• **DATA SUPPLIED**

[BEGIN]

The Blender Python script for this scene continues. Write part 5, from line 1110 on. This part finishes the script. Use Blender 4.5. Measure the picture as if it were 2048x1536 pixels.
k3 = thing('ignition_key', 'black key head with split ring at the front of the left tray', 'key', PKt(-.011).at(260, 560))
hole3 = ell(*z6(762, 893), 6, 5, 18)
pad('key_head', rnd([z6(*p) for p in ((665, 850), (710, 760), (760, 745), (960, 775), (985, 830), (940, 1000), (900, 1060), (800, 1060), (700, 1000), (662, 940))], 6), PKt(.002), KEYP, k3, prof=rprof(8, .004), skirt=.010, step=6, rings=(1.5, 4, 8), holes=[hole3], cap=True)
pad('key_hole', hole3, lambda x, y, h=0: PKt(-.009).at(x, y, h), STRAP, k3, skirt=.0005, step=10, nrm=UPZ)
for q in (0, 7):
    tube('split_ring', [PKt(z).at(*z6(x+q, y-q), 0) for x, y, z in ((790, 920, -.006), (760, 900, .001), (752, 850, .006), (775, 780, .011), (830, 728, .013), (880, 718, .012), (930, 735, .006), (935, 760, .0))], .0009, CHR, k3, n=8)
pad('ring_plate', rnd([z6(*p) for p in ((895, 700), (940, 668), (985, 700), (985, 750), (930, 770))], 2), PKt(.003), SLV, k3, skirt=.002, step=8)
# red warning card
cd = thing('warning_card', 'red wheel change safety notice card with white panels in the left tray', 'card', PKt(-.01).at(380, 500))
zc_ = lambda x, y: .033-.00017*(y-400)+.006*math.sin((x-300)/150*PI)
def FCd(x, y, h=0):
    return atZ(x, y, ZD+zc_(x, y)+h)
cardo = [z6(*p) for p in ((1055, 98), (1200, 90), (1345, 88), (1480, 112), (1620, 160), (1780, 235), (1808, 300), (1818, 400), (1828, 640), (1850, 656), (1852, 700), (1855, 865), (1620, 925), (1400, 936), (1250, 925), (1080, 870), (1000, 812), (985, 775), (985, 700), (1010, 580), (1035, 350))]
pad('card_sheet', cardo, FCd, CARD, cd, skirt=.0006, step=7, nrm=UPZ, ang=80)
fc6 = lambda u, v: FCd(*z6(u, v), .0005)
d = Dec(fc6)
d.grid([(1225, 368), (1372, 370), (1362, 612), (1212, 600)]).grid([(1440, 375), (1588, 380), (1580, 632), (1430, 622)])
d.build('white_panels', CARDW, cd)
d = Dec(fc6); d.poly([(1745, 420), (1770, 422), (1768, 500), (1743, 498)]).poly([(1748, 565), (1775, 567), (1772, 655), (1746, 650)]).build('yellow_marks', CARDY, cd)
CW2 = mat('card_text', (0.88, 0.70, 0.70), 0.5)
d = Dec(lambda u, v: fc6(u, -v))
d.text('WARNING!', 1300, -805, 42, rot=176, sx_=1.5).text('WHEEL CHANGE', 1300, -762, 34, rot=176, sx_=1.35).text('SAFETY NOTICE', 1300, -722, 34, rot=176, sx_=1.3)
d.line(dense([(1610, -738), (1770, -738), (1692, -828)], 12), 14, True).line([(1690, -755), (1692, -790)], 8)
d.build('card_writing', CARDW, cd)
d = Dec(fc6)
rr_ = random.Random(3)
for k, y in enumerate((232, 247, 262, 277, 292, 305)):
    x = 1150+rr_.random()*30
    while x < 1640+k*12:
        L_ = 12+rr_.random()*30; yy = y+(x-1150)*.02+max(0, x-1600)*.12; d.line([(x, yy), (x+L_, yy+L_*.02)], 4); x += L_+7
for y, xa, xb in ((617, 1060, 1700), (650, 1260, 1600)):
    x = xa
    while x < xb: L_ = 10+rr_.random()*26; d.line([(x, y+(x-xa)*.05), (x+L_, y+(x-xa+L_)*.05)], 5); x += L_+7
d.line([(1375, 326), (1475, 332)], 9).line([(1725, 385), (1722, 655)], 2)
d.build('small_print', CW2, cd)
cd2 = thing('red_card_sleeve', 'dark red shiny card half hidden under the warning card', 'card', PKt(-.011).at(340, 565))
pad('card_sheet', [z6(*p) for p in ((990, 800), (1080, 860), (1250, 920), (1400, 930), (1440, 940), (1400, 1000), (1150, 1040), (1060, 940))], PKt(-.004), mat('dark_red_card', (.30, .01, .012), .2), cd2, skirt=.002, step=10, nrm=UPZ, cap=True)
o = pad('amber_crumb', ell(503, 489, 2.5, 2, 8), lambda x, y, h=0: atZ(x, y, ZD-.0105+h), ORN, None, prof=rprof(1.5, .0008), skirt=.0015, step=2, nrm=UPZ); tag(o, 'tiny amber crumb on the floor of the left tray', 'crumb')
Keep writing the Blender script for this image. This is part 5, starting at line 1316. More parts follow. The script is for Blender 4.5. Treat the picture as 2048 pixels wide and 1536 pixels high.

[END]

• **YOUR INSTRUCTIONS**
Extract the complete data, matching each line exactly.

• **EXERCISE ANSWER**
The Blender Python script for this scene continues. Write part 5, from line 1110 on. This part finishes the script. Use Blender 4.5. Measure the picture as if it were 2048x1536 pixels.
k3 = thing('ignition_key', 'black key head with split ring at the front of the left tray', 'key', PKt(-.011).at(260, 560))
hole3 = ell(*z6(762, 893), 6, 5, 18)
pad('key_head', rnd([z6(*p) for p in ((665, 850), (710, 760), (760, 745), (960, 775), (985, 830), (940, 1000), (900, 1060), (800, 1060), (700, 1000), (662, 940))], 6), PKt(.002), KEYP, k3, prof=rprof(8, .004), skirt=.010, step=6, rings=(1.5, 4, 8), holes=[hole3], cap=True)
pad('key_hole', hole3, lambda x, y, h=0: PKt(-.009).at(x, y, h), STRAP, k3, skirt=.0005, step=10, nrm=UPZ)
for q in (0, 7):
    tube('split_ring', [PKt(z).at(*z6(x+q, y-q), 0) for x, y, z in ((790, 920, -.006), (760, 900, .001), (752, 850, .006), (775, 780, .011), (830, 728, .013), (880, 718, .012), (930, 735, .006), (935, 760, .0))], .0009, CHR, k3, n=8)
pad('ring_plate', rnd([z6(*p) for p in ((895, 700), (940, 668), (985, 700), (985, 750), (930, 770))], 2), PKt(.003), SLV, k3, skirt=.002, step=8)
# red warning card
cd = thing('warning_card', 'red wheel change safety notice card with white panels in the left tray', 'card', PKt(-.01).at(380, 500))
zc_ = lambda x, y: .033-.00017*(y-400)+.006*math.sin((x-300)/150*PI)
def FCd(x, y, h=0):
    return atZ(x, y, ZD+zc_(x, y)+h)
cardo = [z6(*p) for p in ((1055, 98), (1200, 90), (1345, 88), (1480, 112), (1620, 160), (1780, 235), (1808, 300), (1818, 400), (1828, 640), (1850, 656), (1852, 700), (1855, 865), (1620, 925), (1400, 936), (1250, 925), (1080, 870), (1000, 812), (985, 775), (985, 700), (1010, 580), (1035, 350))]
pad('card_sheet', cardo, FCd, CARD, cd, skirt=.0006, step=7, nrm=UPZ, ang=80)
fc6 = lambda u, v: FCd(*z6(u, v), .0005)
d = Dec(fc6)
d.grid([(1225, 368), (1372, 370), (1362, 612), (1212, 600)]).grid([(1440, 375), (1588, 380), (1580, 632), (1430, 622)])
d.build('white_panels', CARDW, cd)
d = Dec(fc6); d.poly([(1745, 420), (1770, 422), (1768, 500), (1743, 498)]).poly([(1748, 565), (1775, 567), (1772, 655), (1746, 650)]).build('yellow_marks', CARDY, cd)
CW2 = mat('card_text', (0.88, 0.70, 0.70), 0.5)
d = Dec(lambda u, v: fc6(u, -v))
d.text('WARNING!', 1300, -805, 42, rot=176, sx_=1.5).text('WHEEL CHANGE', 1300, -762, 34, rot=176, sx_=1.35).text('SAFETY NOTICE', 1300, -722, 34, rot=176, sx_=1.3)
d.line(dense([(1610, -738), (1770, -738), (1692, -828)], 12), 14, True).line([(1690, -755), (1692, -790)], 8)
d.build('card_writing', CARDW, cd)
d = Dec(fc6)
rr_ = random.Random(3)
for k, y in enumerate((232, 247, 262, 277, 292, 305)):
    x = 1150+rr_.random()*30
    while x < 1640+k*12:
        L_ = 12+rr_.random()*30; yy = y+(x-1150)*.02+max(0, x-1600)*.12; d.line([(x, yy), (x+L_, yy+L_*.02)], 4); x += L_+7
for y, xa, xb in ((617, 1060, 1700), (650, 1260, 1600)):
    x = xa
    while x < xb: L_ = 10+rr_.random()*26; d.line([(x, y+(x-xa)*.05), (x+L_, y+(x-xa+L_)*.05)], 5); x += L_+7
d.line([(1375, 326), (1475, 332)], 9).line([(1725, 385), (1722, 655)], 2)
d.build('small_print', CW2, cd)
cd2 = thing('red_card_sleeve', 'dark red shiny card half hidden under the warning card', 'card', PKt(-.011).at(340, 565))
pad('card_sheet', [z6(*p) for p in ((990, 800), (1080, 860), (1250, 920), (1400, 930), (1440, 940), (1400, 1000), (1150, 1040), (1060, 940))], PKt(-.004), mat('dark_red_card', (.30, .01, .012), .2), cd2, skirt=.002, step=10, nrm=UPZ, cap=True)
o = pad('amber_crumb', ell(503, 489, 2.5, 2, 8), lambda x, y, h=0: atZ(x, y, ZD-.0105+h), ORN, None, prof=rprof(1.5, .0008), skirt=.0015, step=2, nrm=UPZ); tag(o, 'tiny amber crumb on the floor of the left tray', 'crumb')
Keep writing the Blender script for this image. This is part 5, starting at line 1316. More parts follow. The script is for Blender 4.5. Treat the picture as 2048 pixels wide and 1536 pixels high.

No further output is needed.